Comprehensive plan needed on immigration
March 23, 2008

Note: The libidiots appear quite scared about the SAVE Act. Newspaper editorial boards, IA activist groups and the treason lobby politicians (i.e., Hispanic Caucus) are all putting out whining and worried press releases.

In place of meaningful immigration reform, both conservative and liberal politicians have hatched piecemeal plans. This won't work.

Conservative Democrats, including Rep. Melissa Bean of Illinois and Rep. Heath Shuler of North Carolina, are joining Republicans to sponsor the Secure America with Verification and Enforcement Act, which calls for beefing up the border with Mexico and requiring employers to do more to not hire -- and to fire -- undocumented workers.

The problem with the SAVE Act is that it is an enforcement-only piece of legislation and does not include a plan to legalize any of the 12 million undocumented immigrants in the United States. It amounts to "deport them all."

The SAVE Act calls for posting 8,000 more agents along the border, and for employers to use federal databases to verify the status of all workers within four years. Those databases, however, are fundamentally flawed. Immigrants eligible to work in the U.S. legally -- and even U.S. citizens -- could be mistakenly flagged for something as simple as a typo. They would be reported to their employers, putting them in the position of having to prove they can work here legally. Struggling with government bureaucracy can be hard enough without being swept up in the web of an error-filled computer database.

The SAVE Act also would broaden the definition of alien smuggling to include Americans who aid undocumented immigrants. This could implicate social workers, teachers, priests or even family members. Watch out, Rev. Walter "Slim" Coleman, the Chicago pastor who offered Elvira Arellano sanctuary in his church for a year.

This isn't the only bad idea floating around Congress.

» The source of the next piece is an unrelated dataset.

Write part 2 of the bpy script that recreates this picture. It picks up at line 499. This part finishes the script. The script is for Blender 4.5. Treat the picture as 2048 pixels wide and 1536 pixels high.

Hispanic Democrats are blocking visas for seasonal workers who come to work here legally. They work winters in ski lodges and summers in resorts and carnivals. Blocking their visas hurts businesses from Massachusetts to Illinois that count on these legal immigrants from Jamaica, Eastern Europe and Mexico. But members of the Congressional Hispanic Caucus, which includes Rep. Luis Gutierrez of Illinois, don't want to renew visas for legal seasonal workers until they get support in Congress for a legalization program for undocumented workers.

Yes, they have a point. But to punish workers who come here legally to create leverage in a larger cause is unfair.

Democrats and Republicans are failing us all. Sooner or later, they will have no choice but to develop a comprehensive plan that secures our borders and creates a humanitarian pathway to legalization for 12 million undocumented immigrants.